## [Material provided]
◇ ◇ ◇ ◇ ◇
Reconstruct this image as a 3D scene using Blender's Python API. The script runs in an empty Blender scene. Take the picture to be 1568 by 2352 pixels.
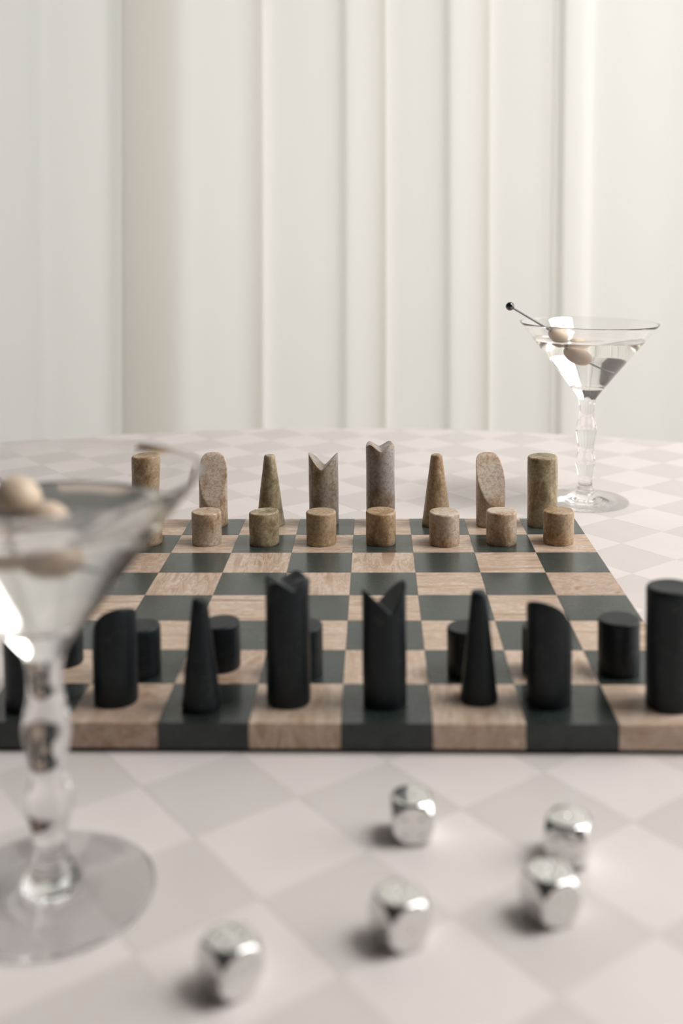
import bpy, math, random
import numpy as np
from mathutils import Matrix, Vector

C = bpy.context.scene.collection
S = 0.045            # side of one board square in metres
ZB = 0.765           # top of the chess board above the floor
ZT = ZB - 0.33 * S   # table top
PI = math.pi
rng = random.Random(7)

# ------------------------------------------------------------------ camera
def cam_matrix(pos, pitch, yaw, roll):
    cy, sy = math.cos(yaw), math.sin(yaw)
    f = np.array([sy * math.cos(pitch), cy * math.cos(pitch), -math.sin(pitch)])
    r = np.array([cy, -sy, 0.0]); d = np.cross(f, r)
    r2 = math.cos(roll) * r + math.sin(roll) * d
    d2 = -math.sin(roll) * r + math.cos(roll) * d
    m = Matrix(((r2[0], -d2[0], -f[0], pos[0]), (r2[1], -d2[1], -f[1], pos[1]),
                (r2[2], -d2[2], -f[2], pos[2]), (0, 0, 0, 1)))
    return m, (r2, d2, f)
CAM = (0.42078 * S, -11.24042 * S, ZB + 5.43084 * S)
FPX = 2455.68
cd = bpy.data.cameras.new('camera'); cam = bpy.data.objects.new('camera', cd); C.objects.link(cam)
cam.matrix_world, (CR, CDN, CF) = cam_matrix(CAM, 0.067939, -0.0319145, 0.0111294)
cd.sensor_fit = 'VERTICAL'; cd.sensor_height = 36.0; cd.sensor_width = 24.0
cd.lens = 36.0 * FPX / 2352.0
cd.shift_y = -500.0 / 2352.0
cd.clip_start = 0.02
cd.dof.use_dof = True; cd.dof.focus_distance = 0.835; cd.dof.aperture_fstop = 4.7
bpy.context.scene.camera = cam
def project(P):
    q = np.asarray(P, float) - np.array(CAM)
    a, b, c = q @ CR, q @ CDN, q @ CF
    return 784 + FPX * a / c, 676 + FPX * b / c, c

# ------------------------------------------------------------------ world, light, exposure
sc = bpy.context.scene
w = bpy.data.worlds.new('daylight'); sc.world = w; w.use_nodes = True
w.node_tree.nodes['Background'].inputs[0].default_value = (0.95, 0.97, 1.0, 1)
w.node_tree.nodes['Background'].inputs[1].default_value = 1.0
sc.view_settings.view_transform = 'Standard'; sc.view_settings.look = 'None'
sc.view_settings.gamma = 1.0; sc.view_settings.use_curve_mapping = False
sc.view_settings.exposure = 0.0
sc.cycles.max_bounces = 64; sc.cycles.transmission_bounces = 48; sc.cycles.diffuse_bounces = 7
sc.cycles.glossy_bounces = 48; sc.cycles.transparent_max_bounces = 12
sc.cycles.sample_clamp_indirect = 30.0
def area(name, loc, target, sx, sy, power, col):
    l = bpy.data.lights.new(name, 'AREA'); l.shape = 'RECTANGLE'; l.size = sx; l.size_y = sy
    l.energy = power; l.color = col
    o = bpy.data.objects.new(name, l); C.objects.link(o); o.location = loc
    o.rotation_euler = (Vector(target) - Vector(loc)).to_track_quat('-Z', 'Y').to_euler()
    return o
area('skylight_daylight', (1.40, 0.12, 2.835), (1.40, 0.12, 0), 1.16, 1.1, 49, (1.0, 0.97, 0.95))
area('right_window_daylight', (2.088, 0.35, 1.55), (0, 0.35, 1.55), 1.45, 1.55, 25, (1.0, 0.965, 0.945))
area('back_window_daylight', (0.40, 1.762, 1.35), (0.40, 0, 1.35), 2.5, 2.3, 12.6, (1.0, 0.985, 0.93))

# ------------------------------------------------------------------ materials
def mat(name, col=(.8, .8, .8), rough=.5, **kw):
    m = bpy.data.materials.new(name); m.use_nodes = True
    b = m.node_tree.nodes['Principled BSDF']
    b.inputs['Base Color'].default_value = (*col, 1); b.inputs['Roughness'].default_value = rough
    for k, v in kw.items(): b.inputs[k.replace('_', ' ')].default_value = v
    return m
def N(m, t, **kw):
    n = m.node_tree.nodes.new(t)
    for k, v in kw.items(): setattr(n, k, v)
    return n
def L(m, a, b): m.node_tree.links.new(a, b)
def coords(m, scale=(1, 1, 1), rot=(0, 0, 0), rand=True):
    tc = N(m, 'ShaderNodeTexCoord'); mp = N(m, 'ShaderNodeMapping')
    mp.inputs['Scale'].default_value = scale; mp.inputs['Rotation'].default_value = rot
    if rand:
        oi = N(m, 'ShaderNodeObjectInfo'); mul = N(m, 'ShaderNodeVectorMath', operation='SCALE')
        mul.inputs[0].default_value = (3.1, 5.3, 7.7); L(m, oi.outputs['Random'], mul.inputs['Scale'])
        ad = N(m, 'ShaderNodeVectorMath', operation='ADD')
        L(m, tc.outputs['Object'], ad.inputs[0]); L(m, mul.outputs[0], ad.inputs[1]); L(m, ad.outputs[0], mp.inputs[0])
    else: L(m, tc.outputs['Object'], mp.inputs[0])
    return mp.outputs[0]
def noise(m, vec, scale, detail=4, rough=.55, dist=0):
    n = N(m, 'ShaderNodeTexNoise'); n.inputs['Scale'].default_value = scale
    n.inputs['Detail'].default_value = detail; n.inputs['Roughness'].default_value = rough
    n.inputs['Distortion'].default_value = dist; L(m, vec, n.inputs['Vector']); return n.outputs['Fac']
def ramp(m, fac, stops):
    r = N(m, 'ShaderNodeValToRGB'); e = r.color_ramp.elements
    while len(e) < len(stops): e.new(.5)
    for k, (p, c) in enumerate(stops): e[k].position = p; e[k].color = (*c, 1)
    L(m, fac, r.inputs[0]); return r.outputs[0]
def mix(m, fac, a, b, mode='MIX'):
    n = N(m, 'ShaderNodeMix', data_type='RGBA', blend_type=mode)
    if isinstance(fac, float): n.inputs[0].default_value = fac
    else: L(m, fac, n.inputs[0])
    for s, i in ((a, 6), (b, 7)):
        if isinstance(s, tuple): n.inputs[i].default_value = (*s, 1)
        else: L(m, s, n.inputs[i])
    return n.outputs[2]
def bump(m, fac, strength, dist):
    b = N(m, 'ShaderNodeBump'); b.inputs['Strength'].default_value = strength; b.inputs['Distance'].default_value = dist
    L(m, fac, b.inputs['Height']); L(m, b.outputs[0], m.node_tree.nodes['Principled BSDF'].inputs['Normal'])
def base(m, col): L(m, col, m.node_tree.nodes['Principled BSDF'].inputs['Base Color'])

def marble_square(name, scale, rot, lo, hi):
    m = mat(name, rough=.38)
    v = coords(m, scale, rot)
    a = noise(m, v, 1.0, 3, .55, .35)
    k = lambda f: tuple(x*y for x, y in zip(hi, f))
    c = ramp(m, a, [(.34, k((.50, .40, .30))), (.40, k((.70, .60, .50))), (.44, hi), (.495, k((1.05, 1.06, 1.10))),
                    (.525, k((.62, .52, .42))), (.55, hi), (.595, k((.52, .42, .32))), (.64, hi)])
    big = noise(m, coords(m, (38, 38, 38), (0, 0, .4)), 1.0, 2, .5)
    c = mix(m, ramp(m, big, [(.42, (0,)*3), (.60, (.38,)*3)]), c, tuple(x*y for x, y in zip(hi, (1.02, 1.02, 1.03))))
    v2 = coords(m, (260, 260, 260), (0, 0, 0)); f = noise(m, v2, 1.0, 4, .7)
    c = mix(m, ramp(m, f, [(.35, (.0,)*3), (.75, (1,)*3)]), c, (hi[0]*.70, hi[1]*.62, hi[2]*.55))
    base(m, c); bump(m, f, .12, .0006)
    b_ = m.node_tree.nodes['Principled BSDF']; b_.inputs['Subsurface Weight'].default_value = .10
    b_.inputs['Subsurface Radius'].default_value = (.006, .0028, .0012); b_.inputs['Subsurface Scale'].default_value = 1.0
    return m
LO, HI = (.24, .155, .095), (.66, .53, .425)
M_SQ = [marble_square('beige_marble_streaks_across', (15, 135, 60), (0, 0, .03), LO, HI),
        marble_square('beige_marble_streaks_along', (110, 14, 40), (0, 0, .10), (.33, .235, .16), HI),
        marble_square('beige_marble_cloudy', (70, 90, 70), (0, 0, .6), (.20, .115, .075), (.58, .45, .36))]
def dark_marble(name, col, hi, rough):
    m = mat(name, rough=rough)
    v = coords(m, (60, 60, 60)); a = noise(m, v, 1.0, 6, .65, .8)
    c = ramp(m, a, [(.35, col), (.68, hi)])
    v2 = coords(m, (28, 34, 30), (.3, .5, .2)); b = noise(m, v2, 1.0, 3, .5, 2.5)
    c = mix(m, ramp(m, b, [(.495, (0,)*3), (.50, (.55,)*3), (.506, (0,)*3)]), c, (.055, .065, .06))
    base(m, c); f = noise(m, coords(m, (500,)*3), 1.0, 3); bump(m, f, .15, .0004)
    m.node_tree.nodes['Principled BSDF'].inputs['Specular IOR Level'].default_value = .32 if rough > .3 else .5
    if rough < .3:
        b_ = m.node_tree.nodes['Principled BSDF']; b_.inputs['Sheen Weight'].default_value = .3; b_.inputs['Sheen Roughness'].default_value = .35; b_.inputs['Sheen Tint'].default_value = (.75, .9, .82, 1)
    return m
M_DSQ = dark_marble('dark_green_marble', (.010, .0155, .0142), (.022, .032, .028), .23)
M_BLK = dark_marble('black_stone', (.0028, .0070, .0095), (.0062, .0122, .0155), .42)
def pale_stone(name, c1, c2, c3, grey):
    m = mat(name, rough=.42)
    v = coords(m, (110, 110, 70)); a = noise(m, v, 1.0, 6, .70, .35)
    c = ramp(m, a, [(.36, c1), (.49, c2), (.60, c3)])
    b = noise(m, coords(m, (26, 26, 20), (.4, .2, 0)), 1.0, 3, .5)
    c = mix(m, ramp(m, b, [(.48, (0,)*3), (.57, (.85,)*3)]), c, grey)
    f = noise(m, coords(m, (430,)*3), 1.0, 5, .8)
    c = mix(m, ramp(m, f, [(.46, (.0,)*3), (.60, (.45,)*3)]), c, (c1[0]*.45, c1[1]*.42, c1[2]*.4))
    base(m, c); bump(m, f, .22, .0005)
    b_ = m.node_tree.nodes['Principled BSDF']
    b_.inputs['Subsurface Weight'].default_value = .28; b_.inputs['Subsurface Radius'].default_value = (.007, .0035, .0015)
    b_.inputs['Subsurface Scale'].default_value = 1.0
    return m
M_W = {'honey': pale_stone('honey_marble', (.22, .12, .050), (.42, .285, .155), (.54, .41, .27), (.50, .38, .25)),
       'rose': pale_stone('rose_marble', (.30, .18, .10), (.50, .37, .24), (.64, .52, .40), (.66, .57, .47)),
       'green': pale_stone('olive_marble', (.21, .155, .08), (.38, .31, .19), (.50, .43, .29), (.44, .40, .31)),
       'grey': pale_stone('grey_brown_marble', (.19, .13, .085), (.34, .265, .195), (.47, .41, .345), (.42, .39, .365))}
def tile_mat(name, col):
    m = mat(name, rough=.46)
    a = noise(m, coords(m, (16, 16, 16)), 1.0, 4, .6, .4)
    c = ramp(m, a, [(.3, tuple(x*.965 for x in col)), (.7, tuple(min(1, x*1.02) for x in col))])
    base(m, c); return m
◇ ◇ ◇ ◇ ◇
## [Problem details]
Starting at the first line of the material, output exactly the lines up to and including the one with "rng = random.Random(7)". Do not include the pictures.

## [Worked answer]
Reconstruct this image as a 3D scene using Blender's Python API. The script runs in an empty Blender scene. Take the picture to be 1568 by 2352 pixels.
import bpy, math, random
import numpy as np
from mathutils import Matrix, Vector

C = bpy.context.scene.collection
S = 0.045            # side of one board square in metres
ZB = 0.765           # top of the chess board above the floor
ZT = ZB - 0.33 * S   # table top
PI = math.pi
rng = random.Random(7)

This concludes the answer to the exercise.